Vancouver sales downturn an omen of greater market hardship?

Significant decline in October sales makes observers nervous about the Vancouver market’s near-future prospects

Fresh data from the Real Estate Board of Greater Vancouver revealed a massive 38.8 per cent year-over-year decline in home sales last month, a development that has provoked anxiety among observers wary of the effects of a recently-implemented foreign buyers’ tax and far-reaching changes to federal mortgage rules.
 
Experts warned that the combination of the tax and the regulatory revisions might prove too much for the Vancouver market, which is already exposed to major housing risks due to overheating and overvaluation.
 
“[Vancouver] is in a full-blown correction,” David Madani of Capital Economics told CBC News. “Introducing [the new rules] now, the risk is that this could be the trigger or catalyst that everyone fears the most.”
 
Madani added that the October numbers represented the continuous decline of sales volume in the city, which began approximately February this year.
 
“I do think the Vancouver market is going to have a very, very hard landing that will probably drag out for a few years potentially.”
 
The analyst hastened to add, however, that this correction should be attributed to the credit cycle that led to record-low interest rates and a heavily leveraged client base, rather than to the foreign buyers’ tax.
 
“Anything that reduces the amount of credit available to purchase a home will slow the market down,” Madani explained. “So the housing mess that's been created over the past decades or so, it's not just about low interest rates, it's about the increased leverage in the system.”
 
These sentiments echoed those of Dominion Lending CentresDustan Woodhouse, who earlier this month stated that the regulatory revisions burdened middle-class would-be home buyers unnecessarily.
 
“It is also worth noting that previous to Oct 17, 2016 the income required for this same purchase price was ~$88,000.00 per year.
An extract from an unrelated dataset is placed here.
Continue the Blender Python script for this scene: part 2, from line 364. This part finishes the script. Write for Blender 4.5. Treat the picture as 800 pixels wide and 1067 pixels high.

In other words an experienced police officer, teacher, nurse, or firefighter could pretty much pull that $597,000.00 purchase off on their own income.”
 
Woodhouse argued that instead of getting at the root of the price growth problem, the new rules only succeeded in penalizing would-be buyers who have stable verified income streams, exemplary credit scores, and no consumer debt loads.
 
“They [will need to] get themselves a $20,000 raise before they buy what they could have bought. Exactly what so many before them have bought, and what just ~0.30% of CDN’s ever stop making payments on.”